Ministerstwo Finansów opublikowało zestawienie największych płatników CIT wśród firm z przychodami powyżej 50 mln euro. Liderem jest bank Pekao z 972,8 mln zł należnego podatku. Jednak w czołówce – na miejscu trzecim – znalazła się firma Jeronimo Martins Polska, operator sieci Biedronka. Przy 61,4 mld zł przychodów w 2020 r. należny podatek to 689,7 mln zł. Wyższy jest jeszcze w przypadku Santander Bank Polska.
Ogółem w zestawieniu znalazło się wiele firm handlowych. Drugi pod względem wartości przychodów Lidl Polska może się pochwalić podatkiem 265,6 mln zł, zaś Rossmann 176,7 mln zł. Tak wygląda czołówka w przypadku firm opierających działalność na stacjonarnej sieci sklepów. Gdyby uwzględnić też firmy internetowe, podium zamykałoby Allegro z 232,8 mln zł należnego podatku.
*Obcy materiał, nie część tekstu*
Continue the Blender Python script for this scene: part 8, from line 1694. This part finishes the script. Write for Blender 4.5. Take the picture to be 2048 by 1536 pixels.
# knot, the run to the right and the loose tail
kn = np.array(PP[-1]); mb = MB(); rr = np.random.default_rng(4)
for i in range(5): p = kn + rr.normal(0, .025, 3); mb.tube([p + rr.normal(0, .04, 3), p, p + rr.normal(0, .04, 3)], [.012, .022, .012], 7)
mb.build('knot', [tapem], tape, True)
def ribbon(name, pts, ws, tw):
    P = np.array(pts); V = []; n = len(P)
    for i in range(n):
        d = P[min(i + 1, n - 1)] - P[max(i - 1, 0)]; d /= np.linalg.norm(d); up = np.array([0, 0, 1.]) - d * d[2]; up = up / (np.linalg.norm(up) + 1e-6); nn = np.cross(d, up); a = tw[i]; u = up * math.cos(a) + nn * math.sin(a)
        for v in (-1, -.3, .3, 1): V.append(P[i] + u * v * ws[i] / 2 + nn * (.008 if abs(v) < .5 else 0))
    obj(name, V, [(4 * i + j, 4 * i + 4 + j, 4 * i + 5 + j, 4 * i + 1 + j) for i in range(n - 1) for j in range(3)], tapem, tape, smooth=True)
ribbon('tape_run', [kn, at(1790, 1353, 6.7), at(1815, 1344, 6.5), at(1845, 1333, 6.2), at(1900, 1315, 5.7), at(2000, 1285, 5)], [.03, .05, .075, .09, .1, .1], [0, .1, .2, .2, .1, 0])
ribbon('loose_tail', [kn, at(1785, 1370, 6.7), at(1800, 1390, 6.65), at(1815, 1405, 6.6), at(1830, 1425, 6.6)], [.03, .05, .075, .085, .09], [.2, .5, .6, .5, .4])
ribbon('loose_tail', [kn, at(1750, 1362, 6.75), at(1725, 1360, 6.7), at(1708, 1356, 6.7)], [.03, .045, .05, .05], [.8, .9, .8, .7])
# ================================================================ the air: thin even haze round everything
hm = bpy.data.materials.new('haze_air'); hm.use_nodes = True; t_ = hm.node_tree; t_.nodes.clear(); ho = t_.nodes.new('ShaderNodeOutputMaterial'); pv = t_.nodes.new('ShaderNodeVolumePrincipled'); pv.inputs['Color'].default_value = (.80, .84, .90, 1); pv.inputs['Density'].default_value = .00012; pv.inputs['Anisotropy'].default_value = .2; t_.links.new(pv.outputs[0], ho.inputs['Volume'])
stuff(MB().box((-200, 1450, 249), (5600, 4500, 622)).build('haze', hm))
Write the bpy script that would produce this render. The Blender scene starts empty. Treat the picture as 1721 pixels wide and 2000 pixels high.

Pytani przez nas eksperci zwracają uwagę, że niektóre firmy mogły się w zestawieniu pojawić po raz pierwszy, ponieważ część sieci handlowych latami nie wykazywała zysku, więc nie płaciła również podatku. Uwagę zwraca fakt, iż na pożegnanie z polskim rynkiem podatek zapłaciło Tesco, choć 2,6 mln zł przy ponad 7 mld zł przychodów ze sprzedaży nie jest oszałamiającą kwotą. Niemniej Tesco latami mówiło o stratach na polskim rynku, więc to zmiana trendu. Sieć jednak definitywnie znika z kraju, transakcja przejęcia jej sklepów przez duńskie Netto została sfinalizowana, brytyjska marka zniknie z szyldów za kilka miesięcy.
– Sieci handlowe nigdy nie były dużymi płatnikami, ponieważ przy tak niskich marżach trudno oczekiwać od nich wysokich podatków przy stale rosnących kosztach działalności – mówi Andrzej Faliński, prezes Forum Dialogu Gospodarczego.
Także Gérard Gallet, dyrektor generalny Auchan w Polsce, w komunikacie zwrócił uwagę, iż redukcja zadłużenia i obniżenie stóp procentowych pozwoliły na dalsze obniżenie kosztów finansowych. W efekcie sieć zapłaciła ponad 29 mln zł CIT.